Quantum Circuit Transformation Based on Simulated Annealing and Heuristic Search

TL;DR

This paper introduces a novel quantum circuit transformation method combining simulated annealing and heuristic search to optimize qubit mapping and gate insertion, significantly reducing circuit size on NISQ devices.

Contribution

It presents an efficient polynomial-time algorithm that minimizes added gates in quantum circuit transformation using a combined simulated annealing and heuristic approach.

Findings

Reduces circuit size by 57% on average compared to state-of-the-art methods.

Efficiently handles large circuits with polynomial runtime.
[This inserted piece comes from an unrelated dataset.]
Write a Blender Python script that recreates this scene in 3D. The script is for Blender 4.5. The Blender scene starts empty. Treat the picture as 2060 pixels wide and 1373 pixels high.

Effective on realistic quantum circuits and devices like IBM Q20.

Abstract

Quantum algorithm design usually assumes access to a perfect quantum computer with ideal properties like full connectivity, noise-freedom and arbitrarily long coherence time. In Noisy Intermediate-Scale Quantum (NISQ) devices, however, the number of qubits is highly limited and quantum operation error and qubit coherence are not negligible. Besides, the connectivity of physical qubits in a quantum processing unit (QPU) is also strictly constrained. Thereby, additional operations like SWAP gates have to be inserted to satisfy this constraint while preserving the functionality of the original circuit. This process is known as quantum circuit transformation. Adding additional gates will increase both the size and depth of a quantum circuit and therefore cause further decay of the performance of a quantum circuit. Thus it is crucial to minimize the number of added gates. In this paper, we propose an efficient method to solve this problem. We first choose by using simulated annealing an initial mapping which fits well with the input circuit and then, with the help of a heuristic cost function, stepwise apply the best selected SWAP gates until all quantum gates in the circuit can be executed. Our algorithm runs in time polynomial in all parameters including the size and the qubit number of the input circuit, and the qubit number in the QPU. Its space complexity is quadratic to the number of edges in the QPU. Experimental results on extensive realistic circuits confirm that the proposed method is efficient and can reduce by 57% on average the size of the output circuits when compared with the state-of-the-art algorithm on the most recent IBM quantum device viz. IBM Q20 (Tokyo).